Open Office Plans and the Panopticon

Cubicles used to be the symbol of drudgery. Now office workers want to build the walls back up.

There's a lot of backlash against "open office" concepts in the workplace. It's the relatively recent trend of tearing down the cubicle and having most workers operate at open desks where their computer monitors can be easily observed by passerby or even neighboring coworkers.

The major complaint to this change from the cubicle stereotype of Office Space and The Matrix seems to be that this only enables boss surveillance. It takes the physical imprisonment of the cubicle wall and transform it into an internalized Foucault-style panopticon device. Which, admittedly, seems worse.

All that said, I very briefly worked inside a literal cubicle and I don't think that would have a good impact on my psyche either.

Personally, I wouldn't want to return to a cubicle life.
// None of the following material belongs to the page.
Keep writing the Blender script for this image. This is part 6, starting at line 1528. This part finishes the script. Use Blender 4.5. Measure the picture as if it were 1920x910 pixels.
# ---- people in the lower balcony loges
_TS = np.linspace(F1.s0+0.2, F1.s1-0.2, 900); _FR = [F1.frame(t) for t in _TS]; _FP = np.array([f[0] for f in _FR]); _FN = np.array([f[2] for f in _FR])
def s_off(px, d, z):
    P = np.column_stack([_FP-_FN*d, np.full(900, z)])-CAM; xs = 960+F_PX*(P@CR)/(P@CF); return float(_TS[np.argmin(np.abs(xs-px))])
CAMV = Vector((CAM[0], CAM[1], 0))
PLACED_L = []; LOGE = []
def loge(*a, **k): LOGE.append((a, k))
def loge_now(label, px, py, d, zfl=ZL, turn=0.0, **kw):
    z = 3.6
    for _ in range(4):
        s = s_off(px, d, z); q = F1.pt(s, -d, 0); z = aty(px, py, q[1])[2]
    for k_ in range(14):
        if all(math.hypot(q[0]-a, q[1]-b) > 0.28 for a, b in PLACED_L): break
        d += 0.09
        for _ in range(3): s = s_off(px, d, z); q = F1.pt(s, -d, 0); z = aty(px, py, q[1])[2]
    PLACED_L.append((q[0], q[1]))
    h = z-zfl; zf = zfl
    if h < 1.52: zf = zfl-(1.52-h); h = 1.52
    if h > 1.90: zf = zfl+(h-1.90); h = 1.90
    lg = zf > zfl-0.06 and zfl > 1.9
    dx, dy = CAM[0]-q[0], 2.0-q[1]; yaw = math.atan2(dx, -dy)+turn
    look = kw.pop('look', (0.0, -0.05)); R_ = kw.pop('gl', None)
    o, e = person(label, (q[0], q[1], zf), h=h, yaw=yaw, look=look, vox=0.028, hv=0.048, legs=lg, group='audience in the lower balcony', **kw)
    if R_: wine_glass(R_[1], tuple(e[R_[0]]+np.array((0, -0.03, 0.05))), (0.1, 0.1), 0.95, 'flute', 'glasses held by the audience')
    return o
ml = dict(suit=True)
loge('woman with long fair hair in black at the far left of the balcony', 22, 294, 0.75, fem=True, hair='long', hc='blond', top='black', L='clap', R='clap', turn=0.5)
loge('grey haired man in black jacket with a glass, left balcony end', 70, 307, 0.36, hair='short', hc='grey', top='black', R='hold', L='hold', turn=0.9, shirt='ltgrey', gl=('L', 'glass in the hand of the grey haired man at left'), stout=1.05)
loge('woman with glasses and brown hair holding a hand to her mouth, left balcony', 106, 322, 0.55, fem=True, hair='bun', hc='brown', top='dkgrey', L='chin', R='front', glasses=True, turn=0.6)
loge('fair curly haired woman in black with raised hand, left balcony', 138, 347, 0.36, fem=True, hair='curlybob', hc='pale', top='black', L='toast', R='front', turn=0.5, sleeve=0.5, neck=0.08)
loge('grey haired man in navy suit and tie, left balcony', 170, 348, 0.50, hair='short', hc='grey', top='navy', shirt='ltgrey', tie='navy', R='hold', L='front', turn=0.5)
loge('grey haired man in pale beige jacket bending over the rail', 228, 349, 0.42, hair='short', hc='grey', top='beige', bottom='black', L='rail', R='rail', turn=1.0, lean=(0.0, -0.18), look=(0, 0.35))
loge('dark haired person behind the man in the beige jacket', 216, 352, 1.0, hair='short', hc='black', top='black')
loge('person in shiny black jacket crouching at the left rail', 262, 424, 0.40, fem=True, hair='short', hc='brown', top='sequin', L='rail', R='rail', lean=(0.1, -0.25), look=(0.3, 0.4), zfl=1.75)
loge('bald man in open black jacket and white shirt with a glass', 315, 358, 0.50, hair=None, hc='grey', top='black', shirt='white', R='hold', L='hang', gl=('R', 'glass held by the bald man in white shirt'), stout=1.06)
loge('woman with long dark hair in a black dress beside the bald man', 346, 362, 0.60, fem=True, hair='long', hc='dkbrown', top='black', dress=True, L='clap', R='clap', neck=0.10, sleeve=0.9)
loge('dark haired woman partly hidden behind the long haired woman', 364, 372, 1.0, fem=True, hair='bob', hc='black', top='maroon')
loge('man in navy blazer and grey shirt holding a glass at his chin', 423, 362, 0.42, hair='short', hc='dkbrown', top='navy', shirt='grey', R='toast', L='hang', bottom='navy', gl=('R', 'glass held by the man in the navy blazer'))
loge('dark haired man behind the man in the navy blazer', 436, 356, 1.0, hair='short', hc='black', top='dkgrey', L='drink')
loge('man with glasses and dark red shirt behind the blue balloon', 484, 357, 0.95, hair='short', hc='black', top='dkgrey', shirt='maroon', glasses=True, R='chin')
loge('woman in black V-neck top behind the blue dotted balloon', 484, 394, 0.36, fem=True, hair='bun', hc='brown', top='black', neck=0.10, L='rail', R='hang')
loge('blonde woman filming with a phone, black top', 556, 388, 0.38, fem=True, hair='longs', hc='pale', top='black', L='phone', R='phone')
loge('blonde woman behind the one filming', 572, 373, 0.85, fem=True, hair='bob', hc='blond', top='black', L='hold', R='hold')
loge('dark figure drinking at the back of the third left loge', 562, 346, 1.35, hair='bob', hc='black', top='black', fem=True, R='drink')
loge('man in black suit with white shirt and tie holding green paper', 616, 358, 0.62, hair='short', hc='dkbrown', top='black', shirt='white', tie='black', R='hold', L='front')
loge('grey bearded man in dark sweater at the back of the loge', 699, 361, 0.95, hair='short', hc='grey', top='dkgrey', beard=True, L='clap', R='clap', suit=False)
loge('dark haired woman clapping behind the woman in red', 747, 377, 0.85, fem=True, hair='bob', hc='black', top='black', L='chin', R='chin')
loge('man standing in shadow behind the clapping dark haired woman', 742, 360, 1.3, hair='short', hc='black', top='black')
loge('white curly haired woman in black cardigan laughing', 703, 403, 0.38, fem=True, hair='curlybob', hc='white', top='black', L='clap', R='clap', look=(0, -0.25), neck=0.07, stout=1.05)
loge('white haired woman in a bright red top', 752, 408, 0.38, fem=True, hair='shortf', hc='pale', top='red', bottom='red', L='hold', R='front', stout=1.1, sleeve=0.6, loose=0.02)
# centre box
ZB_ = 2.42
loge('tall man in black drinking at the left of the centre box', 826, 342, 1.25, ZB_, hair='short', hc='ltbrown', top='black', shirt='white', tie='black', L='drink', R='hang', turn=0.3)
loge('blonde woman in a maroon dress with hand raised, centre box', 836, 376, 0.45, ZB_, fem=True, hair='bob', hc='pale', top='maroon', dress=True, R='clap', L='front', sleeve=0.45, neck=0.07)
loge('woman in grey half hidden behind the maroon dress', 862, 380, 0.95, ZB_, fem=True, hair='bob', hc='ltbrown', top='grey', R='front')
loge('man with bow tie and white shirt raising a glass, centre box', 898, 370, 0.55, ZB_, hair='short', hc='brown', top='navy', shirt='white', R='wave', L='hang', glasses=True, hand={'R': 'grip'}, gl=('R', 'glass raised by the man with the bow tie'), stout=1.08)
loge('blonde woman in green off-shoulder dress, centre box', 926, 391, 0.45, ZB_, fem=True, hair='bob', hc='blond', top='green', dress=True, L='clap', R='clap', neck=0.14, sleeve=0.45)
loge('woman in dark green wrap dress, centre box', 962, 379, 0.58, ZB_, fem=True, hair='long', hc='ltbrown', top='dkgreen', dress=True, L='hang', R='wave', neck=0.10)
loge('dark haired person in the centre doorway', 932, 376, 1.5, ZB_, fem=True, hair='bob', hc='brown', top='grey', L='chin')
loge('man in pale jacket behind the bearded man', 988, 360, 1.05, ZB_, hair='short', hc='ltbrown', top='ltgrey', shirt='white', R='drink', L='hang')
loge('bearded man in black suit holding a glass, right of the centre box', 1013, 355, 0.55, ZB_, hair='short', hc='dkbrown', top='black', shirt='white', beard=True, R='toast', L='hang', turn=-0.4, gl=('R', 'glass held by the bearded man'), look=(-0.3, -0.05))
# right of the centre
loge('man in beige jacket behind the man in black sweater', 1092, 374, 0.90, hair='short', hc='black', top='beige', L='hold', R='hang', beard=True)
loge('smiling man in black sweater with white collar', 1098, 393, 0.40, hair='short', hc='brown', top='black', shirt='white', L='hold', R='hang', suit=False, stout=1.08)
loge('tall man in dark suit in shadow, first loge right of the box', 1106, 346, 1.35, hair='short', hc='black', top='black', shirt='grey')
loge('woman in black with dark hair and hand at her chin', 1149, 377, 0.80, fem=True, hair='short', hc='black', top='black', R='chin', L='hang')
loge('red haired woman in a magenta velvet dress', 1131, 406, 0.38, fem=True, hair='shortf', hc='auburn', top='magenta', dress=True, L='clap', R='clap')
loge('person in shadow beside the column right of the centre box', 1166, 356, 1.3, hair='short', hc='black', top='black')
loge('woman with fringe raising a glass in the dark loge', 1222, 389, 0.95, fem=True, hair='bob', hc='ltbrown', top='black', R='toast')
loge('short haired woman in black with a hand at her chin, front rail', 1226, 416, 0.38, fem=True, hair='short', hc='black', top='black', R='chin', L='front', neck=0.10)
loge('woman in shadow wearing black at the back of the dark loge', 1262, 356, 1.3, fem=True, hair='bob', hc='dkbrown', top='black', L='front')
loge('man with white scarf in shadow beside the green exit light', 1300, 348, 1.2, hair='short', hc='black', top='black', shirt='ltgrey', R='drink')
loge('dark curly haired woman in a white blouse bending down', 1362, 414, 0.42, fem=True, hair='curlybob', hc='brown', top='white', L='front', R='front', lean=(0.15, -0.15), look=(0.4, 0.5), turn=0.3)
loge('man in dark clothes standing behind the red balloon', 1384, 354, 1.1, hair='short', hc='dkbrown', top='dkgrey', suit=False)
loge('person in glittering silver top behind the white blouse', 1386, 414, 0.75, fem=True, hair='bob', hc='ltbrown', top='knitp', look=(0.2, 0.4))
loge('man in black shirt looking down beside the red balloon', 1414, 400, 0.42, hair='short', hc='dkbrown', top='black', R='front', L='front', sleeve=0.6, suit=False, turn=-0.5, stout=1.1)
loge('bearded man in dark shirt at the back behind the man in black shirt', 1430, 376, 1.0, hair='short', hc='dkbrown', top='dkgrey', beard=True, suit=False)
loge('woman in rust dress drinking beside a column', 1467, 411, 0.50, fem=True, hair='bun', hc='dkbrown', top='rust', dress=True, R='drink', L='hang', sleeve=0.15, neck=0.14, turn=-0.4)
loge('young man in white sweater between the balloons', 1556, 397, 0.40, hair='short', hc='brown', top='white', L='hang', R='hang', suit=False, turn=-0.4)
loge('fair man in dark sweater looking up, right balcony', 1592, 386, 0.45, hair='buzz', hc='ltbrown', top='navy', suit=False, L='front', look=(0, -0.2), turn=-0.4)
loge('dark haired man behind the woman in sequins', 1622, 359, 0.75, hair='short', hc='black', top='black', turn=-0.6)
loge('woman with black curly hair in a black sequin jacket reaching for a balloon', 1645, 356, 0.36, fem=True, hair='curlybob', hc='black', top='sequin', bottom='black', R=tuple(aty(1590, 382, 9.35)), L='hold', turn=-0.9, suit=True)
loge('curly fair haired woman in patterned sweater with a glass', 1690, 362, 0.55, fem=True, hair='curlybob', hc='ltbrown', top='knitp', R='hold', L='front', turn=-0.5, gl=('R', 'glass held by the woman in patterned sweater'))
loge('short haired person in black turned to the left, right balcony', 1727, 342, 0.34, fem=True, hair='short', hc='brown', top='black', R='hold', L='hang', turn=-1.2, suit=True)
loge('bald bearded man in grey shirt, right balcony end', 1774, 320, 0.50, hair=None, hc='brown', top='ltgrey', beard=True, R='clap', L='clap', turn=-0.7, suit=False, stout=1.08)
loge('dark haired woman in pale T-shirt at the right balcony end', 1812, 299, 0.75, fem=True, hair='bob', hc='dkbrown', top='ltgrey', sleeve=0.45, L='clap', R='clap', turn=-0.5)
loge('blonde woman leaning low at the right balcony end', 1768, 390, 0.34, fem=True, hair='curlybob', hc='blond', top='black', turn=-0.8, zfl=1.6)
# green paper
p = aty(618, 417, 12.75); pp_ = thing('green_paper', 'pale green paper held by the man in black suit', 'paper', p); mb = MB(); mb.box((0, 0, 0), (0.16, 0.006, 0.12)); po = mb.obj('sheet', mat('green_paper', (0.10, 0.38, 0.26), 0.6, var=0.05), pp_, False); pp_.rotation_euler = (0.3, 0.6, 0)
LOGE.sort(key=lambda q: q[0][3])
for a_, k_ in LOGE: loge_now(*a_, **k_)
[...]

In theory, I like the idea of open access to fellow human beings. I just feel like the norm should be that we are still entitled to do whatever the hell we want in our own space and the only metric that we should be judged by is whether we meet our deadlines.

Everything's becoming more of a literal panopticon. Or maybe it's the same level of panopticon and it just takes different shapes with shifts in technology and societal mechanisms. And so the freedom lies in breaking our social expectations.

Don't bring back the cubicle. Lure them into building the walls in your mind and then tear them down on your own turf. Maybe.